• **TASK INSTRUCTIONS**
Give back exactly the lines from the start of the listing to the line containing "from mathutils import Vector, Matrix, Euler", inclusive, and nothing beyond them.

• **SUPPLIED INFORMATION**
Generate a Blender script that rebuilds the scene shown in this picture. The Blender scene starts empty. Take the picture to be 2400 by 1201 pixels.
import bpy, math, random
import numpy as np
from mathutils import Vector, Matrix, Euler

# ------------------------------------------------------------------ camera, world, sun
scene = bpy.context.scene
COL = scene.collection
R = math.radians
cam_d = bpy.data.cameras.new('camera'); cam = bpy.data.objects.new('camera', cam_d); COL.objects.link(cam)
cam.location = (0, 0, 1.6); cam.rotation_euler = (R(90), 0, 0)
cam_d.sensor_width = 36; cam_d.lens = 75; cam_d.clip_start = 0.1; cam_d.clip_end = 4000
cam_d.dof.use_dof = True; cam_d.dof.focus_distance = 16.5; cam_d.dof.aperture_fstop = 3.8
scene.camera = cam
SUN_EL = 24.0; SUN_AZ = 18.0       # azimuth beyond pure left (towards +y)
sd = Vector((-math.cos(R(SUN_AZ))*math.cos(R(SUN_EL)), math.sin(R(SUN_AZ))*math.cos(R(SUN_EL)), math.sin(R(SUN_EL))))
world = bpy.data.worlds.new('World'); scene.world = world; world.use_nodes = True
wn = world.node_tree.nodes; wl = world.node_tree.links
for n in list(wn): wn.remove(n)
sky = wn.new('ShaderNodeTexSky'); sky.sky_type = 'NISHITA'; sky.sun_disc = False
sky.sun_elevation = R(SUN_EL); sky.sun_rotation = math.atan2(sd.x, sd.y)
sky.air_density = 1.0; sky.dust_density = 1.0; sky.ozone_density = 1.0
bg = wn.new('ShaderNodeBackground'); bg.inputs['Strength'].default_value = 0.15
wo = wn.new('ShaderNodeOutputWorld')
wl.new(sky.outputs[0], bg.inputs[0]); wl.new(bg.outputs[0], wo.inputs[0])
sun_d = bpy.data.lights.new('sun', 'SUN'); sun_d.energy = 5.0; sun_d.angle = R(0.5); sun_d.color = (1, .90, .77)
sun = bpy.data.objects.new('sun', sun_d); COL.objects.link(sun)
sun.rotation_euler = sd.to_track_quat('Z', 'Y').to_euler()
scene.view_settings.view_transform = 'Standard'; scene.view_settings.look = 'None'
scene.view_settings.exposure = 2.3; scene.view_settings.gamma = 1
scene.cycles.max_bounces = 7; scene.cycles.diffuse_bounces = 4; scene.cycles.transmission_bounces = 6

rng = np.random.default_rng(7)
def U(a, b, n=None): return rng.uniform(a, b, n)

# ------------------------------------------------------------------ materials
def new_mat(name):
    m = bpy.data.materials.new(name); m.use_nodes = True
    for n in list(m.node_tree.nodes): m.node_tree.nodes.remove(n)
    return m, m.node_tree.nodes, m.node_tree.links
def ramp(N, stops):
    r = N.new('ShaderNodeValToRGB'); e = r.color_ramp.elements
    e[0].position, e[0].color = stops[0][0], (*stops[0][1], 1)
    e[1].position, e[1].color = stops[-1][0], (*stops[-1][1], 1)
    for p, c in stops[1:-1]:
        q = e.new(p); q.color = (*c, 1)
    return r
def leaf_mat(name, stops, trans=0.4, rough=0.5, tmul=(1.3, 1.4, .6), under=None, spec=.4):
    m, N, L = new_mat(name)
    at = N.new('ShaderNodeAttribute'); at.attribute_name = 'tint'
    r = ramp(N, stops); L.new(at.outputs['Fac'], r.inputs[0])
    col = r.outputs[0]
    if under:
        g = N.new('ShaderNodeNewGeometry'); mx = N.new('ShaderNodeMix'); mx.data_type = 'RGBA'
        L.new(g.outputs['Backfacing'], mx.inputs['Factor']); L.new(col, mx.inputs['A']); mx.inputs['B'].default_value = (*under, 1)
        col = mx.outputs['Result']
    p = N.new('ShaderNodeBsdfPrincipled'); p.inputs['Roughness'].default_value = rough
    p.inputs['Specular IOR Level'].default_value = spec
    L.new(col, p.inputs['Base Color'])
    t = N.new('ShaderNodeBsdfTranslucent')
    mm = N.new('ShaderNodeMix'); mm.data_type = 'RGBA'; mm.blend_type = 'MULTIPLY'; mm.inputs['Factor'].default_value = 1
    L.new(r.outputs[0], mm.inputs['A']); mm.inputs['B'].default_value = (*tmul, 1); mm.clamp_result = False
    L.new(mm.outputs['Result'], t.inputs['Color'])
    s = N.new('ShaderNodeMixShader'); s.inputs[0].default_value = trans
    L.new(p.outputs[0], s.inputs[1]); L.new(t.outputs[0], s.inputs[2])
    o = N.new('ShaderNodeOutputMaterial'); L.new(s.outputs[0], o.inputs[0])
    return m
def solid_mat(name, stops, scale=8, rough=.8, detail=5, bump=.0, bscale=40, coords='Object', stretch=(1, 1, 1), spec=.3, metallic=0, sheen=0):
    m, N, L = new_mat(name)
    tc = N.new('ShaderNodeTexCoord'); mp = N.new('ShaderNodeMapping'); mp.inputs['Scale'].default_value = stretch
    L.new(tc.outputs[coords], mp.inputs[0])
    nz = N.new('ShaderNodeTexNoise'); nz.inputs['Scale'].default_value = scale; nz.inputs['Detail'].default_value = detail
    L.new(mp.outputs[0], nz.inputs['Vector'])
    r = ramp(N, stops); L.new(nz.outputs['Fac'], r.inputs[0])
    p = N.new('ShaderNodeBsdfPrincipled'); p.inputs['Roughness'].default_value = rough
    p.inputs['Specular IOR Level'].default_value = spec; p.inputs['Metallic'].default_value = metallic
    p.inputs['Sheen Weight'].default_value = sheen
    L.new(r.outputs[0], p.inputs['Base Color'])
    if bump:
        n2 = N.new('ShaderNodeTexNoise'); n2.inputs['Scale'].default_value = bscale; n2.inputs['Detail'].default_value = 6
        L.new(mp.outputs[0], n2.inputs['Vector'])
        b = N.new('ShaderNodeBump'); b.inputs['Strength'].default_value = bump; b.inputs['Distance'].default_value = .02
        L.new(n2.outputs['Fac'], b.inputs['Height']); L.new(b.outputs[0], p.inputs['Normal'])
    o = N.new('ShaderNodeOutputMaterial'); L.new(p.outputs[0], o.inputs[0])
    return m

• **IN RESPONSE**
Generate a Blender script that rebuilds the scene shown in this picture. The Blender scene starts empty. Take the picture to be 2400 by 1201 pixels.
import bpy, math, random
import numpy as np
from mathutils import Vector, Matrix, Euler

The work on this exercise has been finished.